TASK PROMPT: Examine the material below. Gather every line in which the string "that" appears.

Entries with scene source code:
((

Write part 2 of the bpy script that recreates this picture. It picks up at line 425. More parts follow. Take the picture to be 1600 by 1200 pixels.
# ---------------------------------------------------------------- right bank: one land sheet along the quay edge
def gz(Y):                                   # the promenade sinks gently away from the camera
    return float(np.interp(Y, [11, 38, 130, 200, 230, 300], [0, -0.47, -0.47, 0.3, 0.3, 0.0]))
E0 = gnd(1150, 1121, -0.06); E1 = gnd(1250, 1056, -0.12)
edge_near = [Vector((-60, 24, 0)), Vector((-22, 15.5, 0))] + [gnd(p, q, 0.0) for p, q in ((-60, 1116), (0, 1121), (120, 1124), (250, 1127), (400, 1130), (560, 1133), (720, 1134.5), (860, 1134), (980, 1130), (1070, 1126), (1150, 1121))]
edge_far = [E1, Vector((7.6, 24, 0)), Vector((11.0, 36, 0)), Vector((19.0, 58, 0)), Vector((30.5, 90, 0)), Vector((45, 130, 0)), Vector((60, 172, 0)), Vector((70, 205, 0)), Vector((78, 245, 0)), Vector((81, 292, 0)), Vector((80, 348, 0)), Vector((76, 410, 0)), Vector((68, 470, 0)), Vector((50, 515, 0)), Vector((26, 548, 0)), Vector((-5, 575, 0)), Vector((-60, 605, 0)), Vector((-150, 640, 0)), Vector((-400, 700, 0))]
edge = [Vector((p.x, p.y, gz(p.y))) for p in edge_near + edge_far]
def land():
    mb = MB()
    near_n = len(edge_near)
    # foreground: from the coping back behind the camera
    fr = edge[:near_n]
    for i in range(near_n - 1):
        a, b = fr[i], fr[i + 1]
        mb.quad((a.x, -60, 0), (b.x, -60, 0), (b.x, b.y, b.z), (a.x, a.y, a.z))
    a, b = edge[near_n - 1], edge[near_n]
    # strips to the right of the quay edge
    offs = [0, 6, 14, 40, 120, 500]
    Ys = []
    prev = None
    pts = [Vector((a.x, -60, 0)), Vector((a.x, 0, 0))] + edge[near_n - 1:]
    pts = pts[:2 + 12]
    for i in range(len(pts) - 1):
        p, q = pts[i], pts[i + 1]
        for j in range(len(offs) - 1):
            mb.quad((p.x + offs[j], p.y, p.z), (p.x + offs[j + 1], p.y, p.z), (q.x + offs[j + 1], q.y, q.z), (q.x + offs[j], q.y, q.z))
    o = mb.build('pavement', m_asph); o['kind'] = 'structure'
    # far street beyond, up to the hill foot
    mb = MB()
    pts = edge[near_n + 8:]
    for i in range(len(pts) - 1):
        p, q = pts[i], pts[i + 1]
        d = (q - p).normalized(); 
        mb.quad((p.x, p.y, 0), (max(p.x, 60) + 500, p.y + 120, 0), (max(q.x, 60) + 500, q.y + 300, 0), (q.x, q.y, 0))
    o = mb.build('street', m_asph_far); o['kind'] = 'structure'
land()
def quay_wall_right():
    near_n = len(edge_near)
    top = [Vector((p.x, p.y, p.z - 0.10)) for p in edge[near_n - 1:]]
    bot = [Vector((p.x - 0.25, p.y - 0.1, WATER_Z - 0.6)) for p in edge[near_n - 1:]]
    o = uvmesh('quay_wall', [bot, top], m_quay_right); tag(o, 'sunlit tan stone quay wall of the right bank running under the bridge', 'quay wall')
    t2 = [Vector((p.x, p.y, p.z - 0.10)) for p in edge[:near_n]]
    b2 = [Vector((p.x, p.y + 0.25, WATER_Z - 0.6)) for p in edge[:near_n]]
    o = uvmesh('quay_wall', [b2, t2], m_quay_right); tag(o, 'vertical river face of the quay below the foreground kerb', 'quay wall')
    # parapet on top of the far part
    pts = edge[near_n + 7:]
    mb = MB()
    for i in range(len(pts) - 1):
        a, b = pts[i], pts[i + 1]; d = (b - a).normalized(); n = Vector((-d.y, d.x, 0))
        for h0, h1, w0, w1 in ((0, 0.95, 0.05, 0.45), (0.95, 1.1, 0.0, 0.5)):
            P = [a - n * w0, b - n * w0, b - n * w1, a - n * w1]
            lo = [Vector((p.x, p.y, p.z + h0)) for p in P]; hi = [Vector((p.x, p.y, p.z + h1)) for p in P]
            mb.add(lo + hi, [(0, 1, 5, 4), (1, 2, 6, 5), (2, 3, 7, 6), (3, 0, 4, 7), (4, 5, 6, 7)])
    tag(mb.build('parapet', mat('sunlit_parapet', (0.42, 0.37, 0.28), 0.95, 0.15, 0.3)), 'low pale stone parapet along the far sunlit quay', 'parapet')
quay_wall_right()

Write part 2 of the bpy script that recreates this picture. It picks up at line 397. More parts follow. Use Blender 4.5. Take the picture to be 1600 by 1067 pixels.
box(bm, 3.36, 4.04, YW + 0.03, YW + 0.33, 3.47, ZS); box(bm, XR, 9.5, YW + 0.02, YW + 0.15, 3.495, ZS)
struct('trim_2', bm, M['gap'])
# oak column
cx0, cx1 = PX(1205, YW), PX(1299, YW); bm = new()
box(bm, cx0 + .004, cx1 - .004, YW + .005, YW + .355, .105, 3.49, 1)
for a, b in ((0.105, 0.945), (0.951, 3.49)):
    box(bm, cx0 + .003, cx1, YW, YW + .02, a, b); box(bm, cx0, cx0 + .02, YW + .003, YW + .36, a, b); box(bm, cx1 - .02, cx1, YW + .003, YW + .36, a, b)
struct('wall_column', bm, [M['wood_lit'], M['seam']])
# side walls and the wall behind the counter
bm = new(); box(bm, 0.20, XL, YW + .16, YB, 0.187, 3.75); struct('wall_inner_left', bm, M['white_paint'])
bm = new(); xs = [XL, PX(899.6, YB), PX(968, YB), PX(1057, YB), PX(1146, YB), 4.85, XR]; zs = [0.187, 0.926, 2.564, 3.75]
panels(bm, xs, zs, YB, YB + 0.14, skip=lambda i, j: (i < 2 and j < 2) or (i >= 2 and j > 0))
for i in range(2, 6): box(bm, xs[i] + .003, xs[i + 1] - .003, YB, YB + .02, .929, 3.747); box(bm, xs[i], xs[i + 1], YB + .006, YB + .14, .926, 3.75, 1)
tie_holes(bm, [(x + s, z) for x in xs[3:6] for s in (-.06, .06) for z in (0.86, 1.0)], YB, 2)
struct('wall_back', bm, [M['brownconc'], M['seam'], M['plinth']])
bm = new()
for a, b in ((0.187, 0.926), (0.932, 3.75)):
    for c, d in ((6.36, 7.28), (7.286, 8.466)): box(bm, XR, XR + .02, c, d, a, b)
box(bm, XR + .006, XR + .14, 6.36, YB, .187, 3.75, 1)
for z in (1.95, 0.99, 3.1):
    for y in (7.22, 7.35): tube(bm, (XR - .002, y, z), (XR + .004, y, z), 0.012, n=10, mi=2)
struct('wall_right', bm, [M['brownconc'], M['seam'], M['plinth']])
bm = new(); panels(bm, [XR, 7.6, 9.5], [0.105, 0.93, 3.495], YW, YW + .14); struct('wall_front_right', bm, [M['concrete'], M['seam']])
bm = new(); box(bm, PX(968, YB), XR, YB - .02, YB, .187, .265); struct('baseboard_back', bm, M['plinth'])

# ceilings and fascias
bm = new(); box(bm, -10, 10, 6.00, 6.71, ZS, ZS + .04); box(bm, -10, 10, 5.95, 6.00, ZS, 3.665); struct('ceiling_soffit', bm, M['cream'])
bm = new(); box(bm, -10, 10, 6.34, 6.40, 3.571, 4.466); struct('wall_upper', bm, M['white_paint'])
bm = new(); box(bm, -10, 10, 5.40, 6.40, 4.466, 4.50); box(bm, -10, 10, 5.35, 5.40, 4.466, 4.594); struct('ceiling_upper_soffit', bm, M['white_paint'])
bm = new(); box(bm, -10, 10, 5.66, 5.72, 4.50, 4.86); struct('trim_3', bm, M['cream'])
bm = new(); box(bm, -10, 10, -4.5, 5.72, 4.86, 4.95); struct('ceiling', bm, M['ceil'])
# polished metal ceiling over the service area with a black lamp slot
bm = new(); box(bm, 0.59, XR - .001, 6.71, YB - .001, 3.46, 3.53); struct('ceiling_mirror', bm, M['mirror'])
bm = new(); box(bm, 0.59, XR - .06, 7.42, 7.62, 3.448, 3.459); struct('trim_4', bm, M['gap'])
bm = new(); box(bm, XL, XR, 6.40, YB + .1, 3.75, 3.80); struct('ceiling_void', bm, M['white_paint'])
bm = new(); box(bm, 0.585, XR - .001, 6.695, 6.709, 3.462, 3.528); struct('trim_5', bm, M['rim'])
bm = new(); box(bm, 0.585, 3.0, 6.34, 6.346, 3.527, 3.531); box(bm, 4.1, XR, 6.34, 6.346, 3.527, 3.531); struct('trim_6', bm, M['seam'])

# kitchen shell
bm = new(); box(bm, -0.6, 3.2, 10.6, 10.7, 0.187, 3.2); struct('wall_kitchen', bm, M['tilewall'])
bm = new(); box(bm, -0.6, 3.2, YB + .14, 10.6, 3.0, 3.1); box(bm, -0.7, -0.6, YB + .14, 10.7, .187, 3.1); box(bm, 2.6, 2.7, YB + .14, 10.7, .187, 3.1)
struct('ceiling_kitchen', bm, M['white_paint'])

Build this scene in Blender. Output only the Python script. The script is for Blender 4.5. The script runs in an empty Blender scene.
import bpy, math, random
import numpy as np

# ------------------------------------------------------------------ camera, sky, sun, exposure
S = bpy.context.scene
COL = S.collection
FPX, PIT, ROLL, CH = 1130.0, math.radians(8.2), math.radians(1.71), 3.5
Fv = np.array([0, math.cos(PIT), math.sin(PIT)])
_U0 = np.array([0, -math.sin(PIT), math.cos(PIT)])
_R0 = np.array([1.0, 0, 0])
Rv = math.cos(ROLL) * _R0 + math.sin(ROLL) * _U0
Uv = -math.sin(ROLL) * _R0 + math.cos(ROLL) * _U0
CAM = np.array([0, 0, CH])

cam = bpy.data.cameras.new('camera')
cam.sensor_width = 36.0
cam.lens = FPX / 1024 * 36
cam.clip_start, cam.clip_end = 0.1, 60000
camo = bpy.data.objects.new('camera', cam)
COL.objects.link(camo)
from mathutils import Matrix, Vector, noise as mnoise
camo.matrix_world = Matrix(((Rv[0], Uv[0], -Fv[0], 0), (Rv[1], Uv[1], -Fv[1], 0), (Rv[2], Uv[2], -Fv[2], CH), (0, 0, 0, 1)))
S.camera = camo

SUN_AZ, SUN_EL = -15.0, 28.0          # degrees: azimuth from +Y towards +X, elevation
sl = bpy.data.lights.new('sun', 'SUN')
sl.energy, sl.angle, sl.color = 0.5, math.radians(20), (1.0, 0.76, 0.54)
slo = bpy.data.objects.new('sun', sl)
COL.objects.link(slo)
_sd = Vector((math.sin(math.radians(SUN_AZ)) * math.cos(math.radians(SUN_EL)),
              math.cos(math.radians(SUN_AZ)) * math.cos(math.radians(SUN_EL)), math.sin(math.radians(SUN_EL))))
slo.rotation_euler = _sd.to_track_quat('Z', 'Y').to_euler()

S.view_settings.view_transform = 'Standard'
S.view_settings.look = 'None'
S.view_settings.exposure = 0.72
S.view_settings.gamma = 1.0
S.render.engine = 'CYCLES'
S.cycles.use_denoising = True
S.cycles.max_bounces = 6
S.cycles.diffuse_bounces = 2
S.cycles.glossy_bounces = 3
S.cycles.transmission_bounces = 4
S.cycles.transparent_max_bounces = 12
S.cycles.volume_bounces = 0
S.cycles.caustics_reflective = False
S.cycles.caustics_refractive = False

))

TASK SOLUTION:
Write part 2 of the bpy script that recreates this picture. It picks up at line 425. More parts follow. Take the picture to be 1600 by 1200 pixels.
Write part 2 of the bpy script that recreates this picture. It picks up at line 397. More parts follow. Use Blender 4.5. Take the picture to be 1600 by 1067 pixels.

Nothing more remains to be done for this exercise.